Supreme Court Says Parties to Contracts Must Act in Good Faith

December 30, 2014 | Nicole K. D’Aoust

The Supreme Court of Canada recently held in Bhasin v. Hrynew that parties to a contract must perform their duties under that contract in “good faith”. The Court held “good faith” to generally mean in a manner that is honest and reasonable, not capricious or arbitrary. Prior to the release of the Court’s decision on November 13, 2014, Canadian courts had recognized that an obligation to act in good faith was implied only in specific types of contractual relationships, such as between parties to a real estate transaction, an employment contract, or a commercial bid to acquire a project. Following this decision, good faith will now be an established principle of contract law that will require parties to respect a minimum standard of honest contractual performance. Charities and not-for-profit organizations should be aware that this new duty to act in good faith applies to all of their dealings, regardless of the types of contracts they may enter into (i.e. contracts with staff, agents, suppliers, and other third-parties).

The case before the Supreme Court involved a contract between a director who sold education savings plans (“ESPs”), Mr. Bhasin, and a company called Canadian-American Financial Corporation (“Can-Am”) that marketed the ESPs sold by Mr. Bhasin. Per the terms of the contract entered into between the parties, Mr. Bhasin was required to sell Can-Am investment products and Can-Am was responsible for branding and implementing central policies. The contract provided that the agreement was for three years and would be automatically renewed unless one of the parties gave notice to the contrary at least six months before the end of the term.

In the Court’s view, the evidence at trial suggested that Can-Am had acted dishonestly with Mr. Bhasin throughout the period leading up to the company’s decision not to renew the contract beyond three years.

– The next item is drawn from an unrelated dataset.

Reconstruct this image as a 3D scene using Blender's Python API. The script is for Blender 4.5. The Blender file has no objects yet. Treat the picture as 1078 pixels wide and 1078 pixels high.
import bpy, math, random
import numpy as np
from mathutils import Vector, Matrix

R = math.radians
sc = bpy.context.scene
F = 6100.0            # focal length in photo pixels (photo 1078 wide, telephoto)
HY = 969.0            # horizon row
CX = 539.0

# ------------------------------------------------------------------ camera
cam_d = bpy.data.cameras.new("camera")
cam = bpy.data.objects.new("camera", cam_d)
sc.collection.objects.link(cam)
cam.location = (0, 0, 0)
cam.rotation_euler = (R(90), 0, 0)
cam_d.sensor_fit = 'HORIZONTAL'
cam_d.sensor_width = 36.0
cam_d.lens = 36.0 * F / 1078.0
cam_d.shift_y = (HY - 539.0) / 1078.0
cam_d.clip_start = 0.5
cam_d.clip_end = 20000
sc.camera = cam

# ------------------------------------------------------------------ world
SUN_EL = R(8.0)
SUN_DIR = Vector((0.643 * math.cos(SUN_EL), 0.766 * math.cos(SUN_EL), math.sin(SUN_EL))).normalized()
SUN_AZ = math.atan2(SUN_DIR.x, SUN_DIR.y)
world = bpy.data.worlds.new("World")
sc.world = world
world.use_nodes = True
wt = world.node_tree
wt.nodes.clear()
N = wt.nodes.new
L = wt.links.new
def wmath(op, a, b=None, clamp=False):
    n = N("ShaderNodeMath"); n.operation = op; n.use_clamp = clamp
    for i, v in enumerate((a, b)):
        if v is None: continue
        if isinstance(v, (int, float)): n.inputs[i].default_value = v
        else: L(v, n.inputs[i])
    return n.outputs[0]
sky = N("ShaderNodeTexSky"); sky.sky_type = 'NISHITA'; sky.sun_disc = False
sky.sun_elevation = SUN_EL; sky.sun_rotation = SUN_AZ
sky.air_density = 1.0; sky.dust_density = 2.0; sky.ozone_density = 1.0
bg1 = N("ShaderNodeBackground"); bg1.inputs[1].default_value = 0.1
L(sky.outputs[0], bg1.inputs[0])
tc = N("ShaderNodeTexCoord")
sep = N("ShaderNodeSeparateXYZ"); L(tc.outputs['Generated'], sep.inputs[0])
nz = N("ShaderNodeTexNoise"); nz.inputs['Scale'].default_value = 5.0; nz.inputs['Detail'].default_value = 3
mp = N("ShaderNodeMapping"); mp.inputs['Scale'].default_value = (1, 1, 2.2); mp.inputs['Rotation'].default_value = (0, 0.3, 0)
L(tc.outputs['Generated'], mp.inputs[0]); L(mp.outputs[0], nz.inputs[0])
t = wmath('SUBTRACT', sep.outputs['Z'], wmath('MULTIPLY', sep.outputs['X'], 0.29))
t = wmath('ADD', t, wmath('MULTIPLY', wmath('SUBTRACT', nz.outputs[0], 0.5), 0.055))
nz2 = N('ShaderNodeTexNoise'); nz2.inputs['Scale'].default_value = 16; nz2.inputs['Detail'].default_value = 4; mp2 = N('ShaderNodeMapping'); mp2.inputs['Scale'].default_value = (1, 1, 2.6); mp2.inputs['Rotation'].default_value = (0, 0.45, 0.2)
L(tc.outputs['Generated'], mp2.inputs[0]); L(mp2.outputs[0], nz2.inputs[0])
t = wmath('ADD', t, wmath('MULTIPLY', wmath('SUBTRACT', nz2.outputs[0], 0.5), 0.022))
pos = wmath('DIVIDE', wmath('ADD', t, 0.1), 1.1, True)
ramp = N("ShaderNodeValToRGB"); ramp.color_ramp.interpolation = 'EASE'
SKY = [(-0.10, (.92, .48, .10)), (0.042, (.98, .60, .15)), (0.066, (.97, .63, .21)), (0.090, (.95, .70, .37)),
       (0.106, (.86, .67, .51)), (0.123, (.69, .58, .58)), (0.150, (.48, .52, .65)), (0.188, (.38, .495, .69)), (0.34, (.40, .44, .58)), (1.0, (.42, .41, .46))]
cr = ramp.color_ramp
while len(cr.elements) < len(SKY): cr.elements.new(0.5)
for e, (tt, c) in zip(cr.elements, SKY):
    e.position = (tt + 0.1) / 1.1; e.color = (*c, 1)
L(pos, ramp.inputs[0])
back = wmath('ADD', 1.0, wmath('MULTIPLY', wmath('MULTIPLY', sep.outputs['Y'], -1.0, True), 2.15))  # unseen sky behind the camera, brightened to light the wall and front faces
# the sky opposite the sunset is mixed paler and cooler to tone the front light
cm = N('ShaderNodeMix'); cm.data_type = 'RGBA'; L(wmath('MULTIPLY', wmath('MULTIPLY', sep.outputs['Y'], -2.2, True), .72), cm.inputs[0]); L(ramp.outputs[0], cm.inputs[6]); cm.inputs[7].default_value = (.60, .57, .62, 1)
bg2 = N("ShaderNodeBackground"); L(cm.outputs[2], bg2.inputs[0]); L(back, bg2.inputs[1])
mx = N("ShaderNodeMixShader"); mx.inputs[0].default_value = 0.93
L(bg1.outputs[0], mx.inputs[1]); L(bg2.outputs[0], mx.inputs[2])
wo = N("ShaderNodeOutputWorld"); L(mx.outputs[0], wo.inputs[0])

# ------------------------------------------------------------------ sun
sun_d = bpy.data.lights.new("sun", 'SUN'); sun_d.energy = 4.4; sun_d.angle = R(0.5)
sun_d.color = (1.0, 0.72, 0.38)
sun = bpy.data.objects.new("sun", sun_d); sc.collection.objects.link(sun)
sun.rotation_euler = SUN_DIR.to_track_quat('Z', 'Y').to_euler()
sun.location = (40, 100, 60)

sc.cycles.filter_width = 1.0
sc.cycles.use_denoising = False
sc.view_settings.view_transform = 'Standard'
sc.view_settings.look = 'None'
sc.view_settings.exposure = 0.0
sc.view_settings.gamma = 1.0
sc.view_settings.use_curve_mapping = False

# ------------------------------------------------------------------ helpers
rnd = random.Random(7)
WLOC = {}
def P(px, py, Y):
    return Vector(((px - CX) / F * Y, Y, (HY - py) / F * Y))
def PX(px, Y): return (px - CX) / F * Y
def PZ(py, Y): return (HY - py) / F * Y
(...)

More specifically, the evidence showed that Can-Am had been considering entering into other arrangements, including a merger arrangement, for quite some time but had not said anything to Mr. Bhasin. In fact, the trial judge found that Can-Am had repeatedly lied and misrepresented its intentions to further contract with Mr. Bhasin, who, as a result, ultimately lost the value of his ESP business.

In its reasons for judgment against Can-Am, the Supreme Court explained that the company had breached its duty to honestly perform its contractual responsibilities and awarded damages to Mr. Bhasin on the basis of what Mr. Bhasin’s economic position would have been had Can-Am effectively fulfilled its duty. The Court also stated that it would be appropriate to add a duty of honest contractual performance to all contracts “as a manifestation of the […] principle of good faith.” However, as the Court noted, the principle of good faith should not be interpreted to mean that parties have an obligation to disclose all information to each other. The requirement to act in good faith, in the Court’s view, only means that parties cannot actively mislead or deceive each other in relation to the specific terms of their contract. For example, in the case of Mr. Bhasin and Can-Am, Can-Am’s dishonest behaviour was in relation to the term in the contract that dealt with the company’s responsibility to give proper notice to Mr. Bhasin should it decide not to renew the contract for another term. In other words, the scope of the duty to act in good faith will depend on the expectations of parties as expressed in a particular contract.

The Supreme Court’s decision in this case is helpful since other Canadian courts and academics have often debated the issue of whether there should be a stand-alone duty of good faith in the performance of contracts. Practically speaking, this decision should assist charities and not-for-profit organizations apply the same basic standard of honesty and good faith in all of their dealings and expect the same treatment from the entities with which they contract.